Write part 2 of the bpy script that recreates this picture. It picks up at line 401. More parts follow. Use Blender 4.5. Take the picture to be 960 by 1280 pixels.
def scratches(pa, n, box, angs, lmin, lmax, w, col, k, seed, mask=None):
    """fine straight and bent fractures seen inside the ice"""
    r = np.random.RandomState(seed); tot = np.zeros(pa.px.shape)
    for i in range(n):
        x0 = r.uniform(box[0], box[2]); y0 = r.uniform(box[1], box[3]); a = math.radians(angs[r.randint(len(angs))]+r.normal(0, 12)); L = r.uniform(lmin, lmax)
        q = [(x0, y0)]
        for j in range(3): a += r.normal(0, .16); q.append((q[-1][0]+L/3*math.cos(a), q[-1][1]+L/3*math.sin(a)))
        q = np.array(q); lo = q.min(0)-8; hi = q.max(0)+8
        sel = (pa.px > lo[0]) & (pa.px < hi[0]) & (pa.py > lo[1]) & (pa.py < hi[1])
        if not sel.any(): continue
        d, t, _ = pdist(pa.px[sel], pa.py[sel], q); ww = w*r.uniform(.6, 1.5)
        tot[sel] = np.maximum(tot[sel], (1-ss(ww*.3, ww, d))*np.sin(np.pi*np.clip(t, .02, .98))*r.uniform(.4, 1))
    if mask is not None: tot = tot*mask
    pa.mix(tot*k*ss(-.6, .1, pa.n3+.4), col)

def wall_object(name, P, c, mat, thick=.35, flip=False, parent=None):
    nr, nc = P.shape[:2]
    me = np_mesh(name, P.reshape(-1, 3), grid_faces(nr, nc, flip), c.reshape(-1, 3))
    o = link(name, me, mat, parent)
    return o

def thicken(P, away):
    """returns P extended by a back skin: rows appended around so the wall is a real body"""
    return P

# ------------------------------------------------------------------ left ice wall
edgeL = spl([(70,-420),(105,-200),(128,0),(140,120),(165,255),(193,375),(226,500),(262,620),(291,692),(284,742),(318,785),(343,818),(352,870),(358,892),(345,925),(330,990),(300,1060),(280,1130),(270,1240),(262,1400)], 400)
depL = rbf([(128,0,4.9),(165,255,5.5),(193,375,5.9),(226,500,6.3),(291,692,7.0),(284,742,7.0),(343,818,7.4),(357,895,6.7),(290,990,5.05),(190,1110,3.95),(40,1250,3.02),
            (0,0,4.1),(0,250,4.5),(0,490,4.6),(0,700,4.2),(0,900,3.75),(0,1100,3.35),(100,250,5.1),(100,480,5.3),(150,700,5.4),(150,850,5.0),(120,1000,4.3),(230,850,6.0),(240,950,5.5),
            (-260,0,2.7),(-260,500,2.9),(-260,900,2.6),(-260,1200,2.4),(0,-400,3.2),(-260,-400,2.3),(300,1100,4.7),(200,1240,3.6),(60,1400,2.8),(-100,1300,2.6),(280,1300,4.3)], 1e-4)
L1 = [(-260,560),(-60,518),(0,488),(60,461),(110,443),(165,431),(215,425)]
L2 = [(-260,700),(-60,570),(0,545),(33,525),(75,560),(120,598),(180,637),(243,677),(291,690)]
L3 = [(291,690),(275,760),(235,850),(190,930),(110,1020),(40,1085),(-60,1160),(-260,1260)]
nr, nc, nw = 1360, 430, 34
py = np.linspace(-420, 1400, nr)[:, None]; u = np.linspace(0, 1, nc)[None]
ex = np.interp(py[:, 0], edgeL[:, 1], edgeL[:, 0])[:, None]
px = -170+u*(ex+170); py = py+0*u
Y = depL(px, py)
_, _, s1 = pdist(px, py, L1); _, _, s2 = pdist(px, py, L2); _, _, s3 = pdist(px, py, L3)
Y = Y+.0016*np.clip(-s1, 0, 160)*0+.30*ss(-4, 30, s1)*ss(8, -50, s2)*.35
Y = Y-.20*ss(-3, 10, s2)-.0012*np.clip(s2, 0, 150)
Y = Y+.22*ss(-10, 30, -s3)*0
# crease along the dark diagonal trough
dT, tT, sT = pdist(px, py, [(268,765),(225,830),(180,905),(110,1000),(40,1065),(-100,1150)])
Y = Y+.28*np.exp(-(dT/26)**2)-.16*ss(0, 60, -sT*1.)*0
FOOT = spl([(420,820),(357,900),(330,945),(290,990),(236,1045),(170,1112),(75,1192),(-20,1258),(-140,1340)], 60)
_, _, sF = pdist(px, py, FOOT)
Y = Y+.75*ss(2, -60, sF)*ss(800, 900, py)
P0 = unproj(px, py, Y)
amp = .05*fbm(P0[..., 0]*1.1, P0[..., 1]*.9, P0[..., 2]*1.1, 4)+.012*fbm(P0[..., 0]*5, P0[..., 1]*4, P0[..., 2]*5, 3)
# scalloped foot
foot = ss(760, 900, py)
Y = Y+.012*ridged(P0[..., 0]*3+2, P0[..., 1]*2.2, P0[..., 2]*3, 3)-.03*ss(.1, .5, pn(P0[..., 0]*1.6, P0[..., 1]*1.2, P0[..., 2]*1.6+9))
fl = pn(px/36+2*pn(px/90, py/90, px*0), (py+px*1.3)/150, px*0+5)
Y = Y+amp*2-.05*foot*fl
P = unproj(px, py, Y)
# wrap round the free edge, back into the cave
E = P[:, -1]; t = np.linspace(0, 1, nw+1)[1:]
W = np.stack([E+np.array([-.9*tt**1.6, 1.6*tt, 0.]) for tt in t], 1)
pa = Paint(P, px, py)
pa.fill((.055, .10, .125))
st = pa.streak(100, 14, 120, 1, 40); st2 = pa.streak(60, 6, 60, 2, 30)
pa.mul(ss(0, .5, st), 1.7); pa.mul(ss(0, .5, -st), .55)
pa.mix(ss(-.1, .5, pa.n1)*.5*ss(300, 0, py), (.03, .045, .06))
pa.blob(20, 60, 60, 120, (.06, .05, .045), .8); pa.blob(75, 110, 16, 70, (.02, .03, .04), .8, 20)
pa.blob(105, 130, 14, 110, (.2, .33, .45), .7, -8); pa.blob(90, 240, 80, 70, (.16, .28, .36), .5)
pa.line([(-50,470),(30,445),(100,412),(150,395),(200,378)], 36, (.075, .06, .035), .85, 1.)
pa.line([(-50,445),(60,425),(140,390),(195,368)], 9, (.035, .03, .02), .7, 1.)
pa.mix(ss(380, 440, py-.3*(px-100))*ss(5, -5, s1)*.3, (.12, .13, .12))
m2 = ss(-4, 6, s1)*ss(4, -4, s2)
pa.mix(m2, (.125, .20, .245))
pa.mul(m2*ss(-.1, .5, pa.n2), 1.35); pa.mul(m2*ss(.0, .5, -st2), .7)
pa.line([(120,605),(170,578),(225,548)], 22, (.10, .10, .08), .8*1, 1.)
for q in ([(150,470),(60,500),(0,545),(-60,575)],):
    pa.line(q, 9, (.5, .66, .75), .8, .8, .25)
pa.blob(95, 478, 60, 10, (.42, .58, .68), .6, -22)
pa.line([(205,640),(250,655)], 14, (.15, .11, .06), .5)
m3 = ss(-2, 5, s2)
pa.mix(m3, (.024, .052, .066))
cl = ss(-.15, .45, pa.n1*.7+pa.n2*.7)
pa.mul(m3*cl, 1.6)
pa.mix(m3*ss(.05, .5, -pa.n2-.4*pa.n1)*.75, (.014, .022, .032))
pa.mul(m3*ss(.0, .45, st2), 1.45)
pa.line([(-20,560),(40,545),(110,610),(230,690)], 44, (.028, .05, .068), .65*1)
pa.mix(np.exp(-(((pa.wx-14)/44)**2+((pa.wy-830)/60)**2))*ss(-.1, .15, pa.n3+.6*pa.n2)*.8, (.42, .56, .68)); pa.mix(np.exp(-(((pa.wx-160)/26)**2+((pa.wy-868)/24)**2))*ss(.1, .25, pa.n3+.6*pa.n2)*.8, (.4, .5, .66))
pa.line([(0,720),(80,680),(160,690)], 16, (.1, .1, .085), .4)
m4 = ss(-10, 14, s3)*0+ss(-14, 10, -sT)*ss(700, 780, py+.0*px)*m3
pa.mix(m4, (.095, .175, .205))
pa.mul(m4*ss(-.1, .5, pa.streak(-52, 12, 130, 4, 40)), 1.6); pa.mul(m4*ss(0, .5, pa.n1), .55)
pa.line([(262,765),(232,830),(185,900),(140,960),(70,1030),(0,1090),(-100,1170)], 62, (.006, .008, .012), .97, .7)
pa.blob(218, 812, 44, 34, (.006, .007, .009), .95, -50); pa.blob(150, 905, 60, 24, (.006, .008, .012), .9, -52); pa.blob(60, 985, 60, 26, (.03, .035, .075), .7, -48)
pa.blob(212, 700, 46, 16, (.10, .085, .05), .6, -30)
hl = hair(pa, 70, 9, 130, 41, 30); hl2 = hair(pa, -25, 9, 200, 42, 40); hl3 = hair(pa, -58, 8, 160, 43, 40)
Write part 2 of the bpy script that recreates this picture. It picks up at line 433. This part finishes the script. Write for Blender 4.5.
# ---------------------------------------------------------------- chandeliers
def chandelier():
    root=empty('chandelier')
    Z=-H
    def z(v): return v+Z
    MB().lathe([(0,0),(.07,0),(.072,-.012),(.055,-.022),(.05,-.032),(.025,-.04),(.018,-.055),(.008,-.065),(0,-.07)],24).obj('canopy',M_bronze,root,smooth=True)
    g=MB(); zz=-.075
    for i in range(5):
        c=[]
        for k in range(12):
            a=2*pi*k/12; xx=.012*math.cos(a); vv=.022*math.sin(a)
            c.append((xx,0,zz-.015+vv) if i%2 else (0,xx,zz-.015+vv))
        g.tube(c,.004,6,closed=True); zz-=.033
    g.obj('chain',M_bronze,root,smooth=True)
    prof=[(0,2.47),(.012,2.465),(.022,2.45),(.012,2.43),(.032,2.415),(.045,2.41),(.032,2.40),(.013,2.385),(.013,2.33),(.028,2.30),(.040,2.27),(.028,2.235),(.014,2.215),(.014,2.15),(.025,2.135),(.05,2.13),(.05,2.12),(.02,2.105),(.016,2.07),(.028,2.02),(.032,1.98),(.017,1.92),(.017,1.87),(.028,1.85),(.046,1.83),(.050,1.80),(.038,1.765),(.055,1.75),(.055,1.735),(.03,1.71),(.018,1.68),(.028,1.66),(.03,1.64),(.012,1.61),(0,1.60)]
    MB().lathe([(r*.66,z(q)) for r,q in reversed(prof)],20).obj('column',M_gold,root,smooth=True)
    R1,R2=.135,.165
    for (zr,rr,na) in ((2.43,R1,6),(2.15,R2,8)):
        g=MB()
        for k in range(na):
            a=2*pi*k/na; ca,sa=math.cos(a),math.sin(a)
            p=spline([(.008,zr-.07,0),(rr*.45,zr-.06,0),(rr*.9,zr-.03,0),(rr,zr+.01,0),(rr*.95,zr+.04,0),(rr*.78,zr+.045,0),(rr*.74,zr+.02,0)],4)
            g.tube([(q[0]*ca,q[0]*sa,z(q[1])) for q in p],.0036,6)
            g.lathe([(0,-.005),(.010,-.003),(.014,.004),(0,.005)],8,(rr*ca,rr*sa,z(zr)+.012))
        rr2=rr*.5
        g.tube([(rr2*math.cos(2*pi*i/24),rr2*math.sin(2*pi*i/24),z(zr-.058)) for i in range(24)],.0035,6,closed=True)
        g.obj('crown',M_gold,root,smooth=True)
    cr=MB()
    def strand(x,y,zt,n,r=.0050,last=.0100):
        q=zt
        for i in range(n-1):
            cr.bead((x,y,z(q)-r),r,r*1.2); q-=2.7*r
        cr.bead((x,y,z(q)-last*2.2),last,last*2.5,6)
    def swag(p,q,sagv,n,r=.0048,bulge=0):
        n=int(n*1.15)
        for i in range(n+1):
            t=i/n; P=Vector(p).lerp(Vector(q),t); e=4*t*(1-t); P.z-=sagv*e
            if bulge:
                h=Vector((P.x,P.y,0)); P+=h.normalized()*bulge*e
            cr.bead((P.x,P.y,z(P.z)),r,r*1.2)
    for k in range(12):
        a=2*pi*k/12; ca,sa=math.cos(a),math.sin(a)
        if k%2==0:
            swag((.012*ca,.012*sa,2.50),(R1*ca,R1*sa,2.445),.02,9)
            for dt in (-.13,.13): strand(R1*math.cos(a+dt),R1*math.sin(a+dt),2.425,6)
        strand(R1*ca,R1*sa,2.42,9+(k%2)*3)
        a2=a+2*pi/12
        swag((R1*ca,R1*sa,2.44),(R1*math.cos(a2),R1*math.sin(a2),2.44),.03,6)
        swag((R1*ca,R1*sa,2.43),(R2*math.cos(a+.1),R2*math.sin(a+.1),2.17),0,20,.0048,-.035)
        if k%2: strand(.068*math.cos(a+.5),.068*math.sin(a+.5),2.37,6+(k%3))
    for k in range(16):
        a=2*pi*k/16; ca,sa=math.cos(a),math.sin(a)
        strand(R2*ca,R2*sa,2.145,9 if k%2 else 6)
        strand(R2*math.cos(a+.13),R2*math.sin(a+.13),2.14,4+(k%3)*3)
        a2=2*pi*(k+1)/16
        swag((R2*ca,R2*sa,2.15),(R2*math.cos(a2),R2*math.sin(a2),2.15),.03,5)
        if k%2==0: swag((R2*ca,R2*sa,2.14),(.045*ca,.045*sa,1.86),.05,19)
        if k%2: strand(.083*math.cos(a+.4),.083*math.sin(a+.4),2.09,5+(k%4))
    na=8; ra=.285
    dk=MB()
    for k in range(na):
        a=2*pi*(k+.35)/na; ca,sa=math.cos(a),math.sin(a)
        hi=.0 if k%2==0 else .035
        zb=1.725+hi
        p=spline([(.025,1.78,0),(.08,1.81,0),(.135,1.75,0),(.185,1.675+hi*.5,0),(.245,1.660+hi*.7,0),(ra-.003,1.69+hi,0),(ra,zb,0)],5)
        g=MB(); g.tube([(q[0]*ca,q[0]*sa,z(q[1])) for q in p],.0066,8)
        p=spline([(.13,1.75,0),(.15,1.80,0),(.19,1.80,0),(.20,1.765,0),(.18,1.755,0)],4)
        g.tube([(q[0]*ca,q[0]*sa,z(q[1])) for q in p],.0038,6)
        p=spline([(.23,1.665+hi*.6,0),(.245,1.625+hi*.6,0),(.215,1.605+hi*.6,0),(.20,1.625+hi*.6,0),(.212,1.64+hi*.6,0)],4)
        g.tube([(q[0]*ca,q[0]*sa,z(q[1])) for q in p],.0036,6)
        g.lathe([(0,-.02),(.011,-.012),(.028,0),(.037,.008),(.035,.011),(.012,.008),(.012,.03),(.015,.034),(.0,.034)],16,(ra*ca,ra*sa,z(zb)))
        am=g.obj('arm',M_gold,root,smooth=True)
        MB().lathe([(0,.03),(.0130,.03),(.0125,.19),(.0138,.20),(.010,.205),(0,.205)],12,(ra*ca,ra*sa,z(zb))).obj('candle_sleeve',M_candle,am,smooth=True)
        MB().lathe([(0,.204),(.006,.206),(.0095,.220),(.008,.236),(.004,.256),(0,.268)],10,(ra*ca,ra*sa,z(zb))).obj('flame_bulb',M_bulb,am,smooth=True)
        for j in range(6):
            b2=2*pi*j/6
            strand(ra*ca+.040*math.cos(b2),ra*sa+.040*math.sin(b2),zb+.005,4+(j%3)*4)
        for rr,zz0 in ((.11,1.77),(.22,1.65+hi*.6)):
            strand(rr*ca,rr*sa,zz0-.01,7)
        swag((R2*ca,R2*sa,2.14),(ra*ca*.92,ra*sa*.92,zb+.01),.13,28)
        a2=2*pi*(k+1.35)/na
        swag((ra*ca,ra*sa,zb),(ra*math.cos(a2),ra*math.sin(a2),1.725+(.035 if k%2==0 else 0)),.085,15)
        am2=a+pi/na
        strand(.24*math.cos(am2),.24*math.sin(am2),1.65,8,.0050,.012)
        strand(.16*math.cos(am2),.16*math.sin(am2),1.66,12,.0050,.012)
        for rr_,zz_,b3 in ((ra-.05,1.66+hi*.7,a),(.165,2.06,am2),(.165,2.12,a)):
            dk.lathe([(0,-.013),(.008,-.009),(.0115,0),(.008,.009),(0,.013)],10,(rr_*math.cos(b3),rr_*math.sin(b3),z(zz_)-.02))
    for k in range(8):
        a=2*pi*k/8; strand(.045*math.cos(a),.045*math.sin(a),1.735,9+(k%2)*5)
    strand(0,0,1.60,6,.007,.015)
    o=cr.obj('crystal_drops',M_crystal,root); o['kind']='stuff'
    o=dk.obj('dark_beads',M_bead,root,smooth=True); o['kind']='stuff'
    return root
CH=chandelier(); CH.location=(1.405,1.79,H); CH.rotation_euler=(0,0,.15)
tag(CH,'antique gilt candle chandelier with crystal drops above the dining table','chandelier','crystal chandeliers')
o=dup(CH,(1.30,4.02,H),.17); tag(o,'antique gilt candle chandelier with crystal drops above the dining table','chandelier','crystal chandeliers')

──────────

[Written request]
Please return, exactly as they appear, the lines starting at the one that contains "pa.blob(218, 812, 44, 34, (.006, .007, .009), .95, -50);" and ending at the one that contains "hl = hair(pa, 70, 9, 130, 41, 30);".

[Response to this task]
pa.blob(218, 812, 44, 34, (.006, .007, .009), .95, -50); pa.blob(150, 905, 60, 24, (.006, .008, .012), .9, -52); pa.blob(60, 985, 60, 26, (.03, .035, .075), .7, -48)
pa.blob(212, 700, 46, 16, (.10, .085, .05), .6, -30)
hl = hair(pa, 70, 9, 130, 41, 30); hl2 = hair(pa, -25, 9, 200, 42, 40); hl3 = hair(pa, -58, 8, 160, 43, 40)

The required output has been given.